Vale anche per la Federico II. Come disse Ferdinando II di Borbone: “il tempo dei pappagalli è finito”. I giovani sono insofferenti verso gli insegnanti pletorici
Sono rimasto molto colpito dall’articolo intriso di orgoglio che il professor Trombetti ha pubblicato sulle pagine del Napolista, e non ho resistito alla tentazione di rispondere.
A scanso di equivoci, specifico che sono un orgoglioso allievo della Federico II, sotto il rettore Trombetti. La nostra università, che il prossimo anno compirà 800 anni, è stata e sarà sempre uno dei caposaldi della mia esistenza.

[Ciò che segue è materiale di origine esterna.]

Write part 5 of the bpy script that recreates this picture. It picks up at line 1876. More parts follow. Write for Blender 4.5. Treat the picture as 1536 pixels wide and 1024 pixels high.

Dalla facoltà di Scienze, e dai miei docenti – quasi tutti – ho ricevuto un’istruzione spesso di prim’ordine, nonché una borsa di ricerca che mi ha consentito di seguire i miei interessi scientifici all’estero per un certo periodo.
A contrappeso della dichiarazione d’amore preventiva, tuttavia, devo mettere anche tutto il carico di realismo che i quasi trent’anni dal conseguimento della laurea mi hanno caricato sulle spalle. Un realismo che proviene da tre decenni di carriera aziendale, di docenza post-universitaria, e ultimamente di giornalismo.
Continuo a considerare gli anni universitari come fondanti, ma allo stesso tempo devo osservare che pur solida preparazione era per buona parte, già trent’anni fa, scollegata dalla realtà del mondo del lavoro. Ed ho continuato a riscontrare questo fenomeno nel mio decennio di docenza. Beninteso, questa è una critica che non colpisce la Federico II specificamente, ma il sistema universitario italiano nella sua maggioranza. I ragazzi che escono dalle varie facoltà – anche quelli dell’area Stem – non hanno spesso alcuna idea di come funzioni un’azienda, né di come orientarsi nel mondo del lavoro. Giocoforza, quindi, devono spesso rivolgersi a formazione a livello Master per colmare quella lacuna e capire effettivamente cosa gli serve per lavorare.
Ci sono ovviamente alcuni atenei e facoltà che fanno di quest’ultimo passaggio parte integrante degli studi universitari, e sono quelli che compaiono nei posti più alti delle varie classifiche – ferme restando le perplessità sulla costruzione dei ranking. Trovo invece discutibile la tesi secondo cui il fatto che una certa università si trovi nella parte bassa di un ranking dipenda dal contesto territoriale in cui si trova. Il contesto adatto, in ambito professionale, lo costruisce l’esistenza di un rapporto concreto tra il mondo universitario e quello del lavoro. Il che passa secondo me dal reclutamento come docenti universitari di persone che accanto all’abilitazione scientifica prevista per legge abbiano una significativa esperienza aziendale.
Il mondo di oggi richiede a mio parere al mondo universitario italiano una svolta decisa, riassumibile nella frase che Ferdinando II di Borbone pronunciò nel salire al trono e nel dare avvio al risanamento finanziario del Regno: Il tempo dei pappagalli è finito. Non è più tempo di avere facoltà o cattedre decorative, in cui si insegnano principi generali perché non si è capaci – o non si ha l’esperienza – per insegnarne l’applicazione pratica.
I nostri giovani viaggiano alla velocità della luce in un mondo in cui scegliere una facoltà, seguire un corso o meno, dipende dall’utilità pratica che essi ne ricaveranno. Sono insofferenti verso gli insegnanti pletorici o teorici, verso i quali nutrono il normale fastidio dovuto all’età, cui si accompagna una consapevolezza nella determinazione nelle scelte che le generazioni passate si sognano. Il mondo per loro è instabile, veloce e pericoloso, e non hanno il tempo o la voglia di aderire a schemi di insegnamento del secolo scorso.
La nostra cara Alma Mater federiciana, e in linea generale tutto il sistema educativo italiano dovrà rapidamente adattarsi a questo nuovo mondo, o soccombere ai sistemi esteri quando a breve l’intelligenza artificiale consentirà ai ragazzi di seguire da casa una lezione tenuta da un professore cinese impiegato dall’università della California, che parla la propria lingua e viene tradotto in italiano in tempo reale.
Ci vediamo l’anno prossimo a via Mezzocannone.